INSTRUCTIONS FOR THE TASK
Using the listing below, report all lines holding the word "pixels".

SOURCE DATA
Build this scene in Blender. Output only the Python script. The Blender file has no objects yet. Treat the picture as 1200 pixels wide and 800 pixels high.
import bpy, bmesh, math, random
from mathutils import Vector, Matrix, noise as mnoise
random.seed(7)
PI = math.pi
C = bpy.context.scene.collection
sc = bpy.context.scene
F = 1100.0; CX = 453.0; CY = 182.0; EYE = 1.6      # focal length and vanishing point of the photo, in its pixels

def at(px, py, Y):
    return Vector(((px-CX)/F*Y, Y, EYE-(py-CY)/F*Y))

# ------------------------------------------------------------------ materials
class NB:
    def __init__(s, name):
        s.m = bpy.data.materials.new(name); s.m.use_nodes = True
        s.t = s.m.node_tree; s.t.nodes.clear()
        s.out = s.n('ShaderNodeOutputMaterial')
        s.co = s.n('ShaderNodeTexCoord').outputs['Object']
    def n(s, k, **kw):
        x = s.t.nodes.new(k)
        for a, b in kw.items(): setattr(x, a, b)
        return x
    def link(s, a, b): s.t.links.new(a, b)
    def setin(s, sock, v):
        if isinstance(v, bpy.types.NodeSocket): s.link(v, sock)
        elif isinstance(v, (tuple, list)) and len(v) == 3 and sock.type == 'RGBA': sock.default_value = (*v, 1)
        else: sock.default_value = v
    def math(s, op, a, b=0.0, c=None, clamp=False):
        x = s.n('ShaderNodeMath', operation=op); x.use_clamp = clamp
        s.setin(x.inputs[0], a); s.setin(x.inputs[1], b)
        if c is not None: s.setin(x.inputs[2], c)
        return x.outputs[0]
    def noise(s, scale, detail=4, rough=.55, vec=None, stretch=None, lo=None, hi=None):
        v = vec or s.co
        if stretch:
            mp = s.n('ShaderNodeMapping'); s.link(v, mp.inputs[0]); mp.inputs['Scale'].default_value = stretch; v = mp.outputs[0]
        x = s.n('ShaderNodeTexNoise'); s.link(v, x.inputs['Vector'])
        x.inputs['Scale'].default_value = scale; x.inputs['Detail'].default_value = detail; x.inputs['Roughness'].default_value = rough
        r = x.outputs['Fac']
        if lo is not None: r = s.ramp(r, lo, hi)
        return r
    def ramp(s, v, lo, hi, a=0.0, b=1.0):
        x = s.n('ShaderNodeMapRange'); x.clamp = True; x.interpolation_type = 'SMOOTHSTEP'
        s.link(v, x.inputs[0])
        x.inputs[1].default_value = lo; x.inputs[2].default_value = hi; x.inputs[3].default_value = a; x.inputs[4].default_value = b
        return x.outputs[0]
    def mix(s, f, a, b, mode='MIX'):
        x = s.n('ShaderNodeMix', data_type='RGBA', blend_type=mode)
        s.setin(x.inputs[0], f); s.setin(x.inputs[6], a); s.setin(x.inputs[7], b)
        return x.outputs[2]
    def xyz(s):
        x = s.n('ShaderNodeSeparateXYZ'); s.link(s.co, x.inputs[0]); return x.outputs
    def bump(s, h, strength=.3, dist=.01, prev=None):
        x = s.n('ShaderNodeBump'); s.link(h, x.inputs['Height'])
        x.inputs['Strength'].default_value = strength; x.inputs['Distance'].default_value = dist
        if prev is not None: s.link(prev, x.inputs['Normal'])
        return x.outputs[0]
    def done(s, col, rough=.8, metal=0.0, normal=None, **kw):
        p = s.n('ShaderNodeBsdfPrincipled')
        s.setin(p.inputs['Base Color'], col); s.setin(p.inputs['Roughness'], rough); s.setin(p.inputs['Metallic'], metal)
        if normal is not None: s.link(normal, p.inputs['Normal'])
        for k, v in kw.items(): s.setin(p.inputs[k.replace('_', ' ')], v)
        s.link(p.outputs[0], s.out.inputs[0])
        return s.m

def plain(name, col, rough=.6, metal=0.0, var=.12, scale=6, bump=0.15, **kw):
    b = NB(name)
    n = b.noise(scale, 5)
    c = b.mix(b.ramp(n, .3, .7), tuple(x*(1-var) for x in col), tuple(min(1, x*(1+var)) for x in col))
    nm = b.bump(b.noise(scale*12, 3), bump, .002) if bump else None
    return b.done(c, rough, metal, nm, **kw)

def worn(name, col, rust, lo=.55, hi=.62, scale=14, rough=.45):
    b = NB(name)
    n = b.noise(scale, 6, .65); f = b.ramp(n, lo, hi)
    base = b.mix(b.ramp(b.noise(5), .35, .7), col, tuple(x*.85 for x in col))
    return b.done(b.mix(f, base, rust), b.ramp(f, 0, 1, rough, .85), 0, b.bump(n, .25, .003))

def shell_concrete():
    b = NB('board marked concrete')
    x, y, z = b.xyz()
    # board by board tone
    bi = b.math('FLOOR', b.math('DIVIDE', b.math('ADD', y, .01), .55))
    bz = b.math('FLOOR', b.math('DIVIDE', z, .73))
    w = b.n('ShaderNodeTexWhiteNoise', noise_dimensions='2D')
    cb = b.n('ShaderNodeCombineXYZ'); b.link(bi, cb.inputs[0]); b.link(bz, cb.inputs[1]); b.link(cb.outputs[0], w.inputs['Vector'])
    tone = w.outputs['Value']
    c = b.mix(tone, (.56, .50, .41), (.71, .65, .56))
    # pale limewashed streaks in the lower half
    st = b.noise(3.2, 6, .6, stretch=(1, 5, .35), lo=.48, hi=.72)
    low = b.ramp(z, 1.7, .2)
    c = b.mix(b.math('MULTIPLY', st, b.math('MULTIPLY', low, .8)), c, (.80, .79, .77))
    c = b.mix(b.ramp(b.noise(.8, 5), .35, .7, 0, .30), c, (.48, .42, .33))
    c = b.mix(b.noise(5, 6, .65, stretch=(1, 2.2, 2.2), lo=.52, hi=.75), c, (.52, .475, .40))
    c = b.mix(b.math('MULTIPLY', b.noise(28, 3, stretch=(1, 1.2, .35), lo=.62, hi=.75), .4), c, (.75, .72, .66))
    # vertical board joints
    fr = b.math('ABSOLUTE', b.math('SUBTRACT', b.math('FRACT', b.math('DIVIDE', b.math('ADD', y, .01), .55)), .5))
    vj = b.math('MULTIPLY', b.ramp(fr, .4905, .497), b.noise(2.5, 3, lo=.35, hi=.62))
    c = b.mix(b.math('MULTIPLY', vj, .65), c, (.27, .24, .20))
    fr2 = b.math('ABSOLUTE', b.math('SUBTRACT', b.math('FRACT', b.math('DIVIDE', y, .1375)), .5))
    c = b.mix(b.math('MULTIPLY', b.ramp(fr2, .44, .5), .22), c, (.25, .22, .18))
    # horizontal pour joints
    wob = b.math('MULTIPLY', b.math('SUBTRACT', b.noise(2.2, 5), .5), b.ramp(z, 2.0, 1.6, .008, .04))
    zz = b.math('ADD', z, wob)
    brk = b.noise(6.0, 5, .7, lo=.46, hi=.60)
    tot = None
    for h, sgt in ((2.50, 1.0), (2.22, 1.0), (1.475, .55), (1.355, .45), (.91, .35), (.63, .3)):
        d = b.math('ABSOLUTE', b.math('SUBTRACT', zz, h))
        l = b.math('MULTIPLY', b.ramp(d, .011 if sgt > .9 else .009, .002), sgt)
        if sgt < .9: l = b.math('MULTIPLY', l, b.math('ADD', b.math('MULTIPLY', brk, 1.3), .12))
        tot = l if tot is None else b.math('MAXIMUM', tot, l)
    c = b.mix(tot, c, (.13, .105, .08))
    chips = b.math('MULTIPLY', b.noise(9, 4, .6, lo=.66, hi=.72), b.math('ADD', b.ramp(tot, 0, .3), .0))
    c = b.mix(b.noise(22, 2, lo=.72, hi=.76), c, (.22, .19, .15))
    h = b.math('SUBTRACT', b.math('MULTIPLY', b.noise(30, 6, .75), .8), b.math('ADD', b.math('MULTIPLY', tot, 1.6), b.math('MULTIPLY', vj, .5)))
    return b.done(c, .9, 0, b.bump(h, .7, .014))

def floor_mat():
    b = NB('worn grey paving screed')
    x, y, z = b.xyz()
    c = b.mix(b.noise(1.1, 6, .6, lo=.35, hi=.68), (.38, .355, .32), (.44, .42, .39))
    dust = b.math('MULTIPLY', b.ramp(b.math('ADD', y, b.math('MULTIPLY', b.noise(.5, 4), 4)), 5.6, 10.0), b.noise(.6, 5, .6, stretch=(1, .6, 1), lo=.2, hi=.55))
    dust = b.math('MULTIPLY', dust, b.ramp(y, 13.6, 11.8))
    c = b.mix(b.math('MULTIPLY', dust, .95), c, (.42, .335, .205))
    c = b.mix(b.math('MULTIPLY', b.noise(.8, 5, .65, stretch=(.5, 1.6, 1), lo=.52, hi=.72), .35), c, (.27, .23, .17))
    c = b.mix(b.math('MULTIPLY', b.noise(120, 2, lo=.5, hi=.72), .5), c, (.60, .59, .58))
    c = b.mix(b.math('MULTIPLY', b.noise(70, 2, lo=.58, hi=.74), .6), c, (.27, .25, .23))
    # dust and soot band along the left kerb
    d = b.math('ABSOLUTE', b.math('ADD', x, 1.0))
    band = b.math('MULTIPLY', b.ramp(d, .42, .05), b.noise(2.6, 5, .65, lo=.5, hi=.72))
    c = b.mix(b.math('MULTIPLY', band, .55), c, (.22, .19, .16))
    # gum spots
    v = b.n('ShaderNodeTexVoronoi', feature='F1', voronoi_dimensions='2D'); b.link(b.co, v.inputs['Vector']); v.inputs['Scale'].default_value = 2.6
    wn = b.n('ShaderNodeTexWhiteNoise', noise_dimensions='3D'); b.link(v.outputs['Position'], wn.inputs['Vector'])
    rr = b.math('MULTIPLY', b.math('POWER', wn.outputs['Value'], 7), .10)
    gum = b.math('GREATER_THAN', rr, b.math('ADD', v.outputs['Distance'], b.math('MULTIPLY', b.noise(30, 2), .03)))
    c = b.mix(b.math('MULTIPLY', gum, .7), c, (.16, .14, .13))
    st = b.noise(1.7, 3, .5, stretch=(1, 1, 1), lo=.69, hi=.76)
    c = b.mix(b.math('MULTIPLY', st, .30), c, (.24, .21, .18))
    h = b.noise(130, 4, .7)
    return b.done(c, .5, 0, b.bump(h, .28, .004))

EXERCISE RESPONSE
Build this scene in Blender. Output only the Python script. The Blender file has no objects yet. Treat the picture as 1200 pixels wide and 800 pixels high.
F = 1100.0; CX = 453.0; CY = 182.0; EYE = 1.6      # focal length and vanishing point of the photo, in its pixels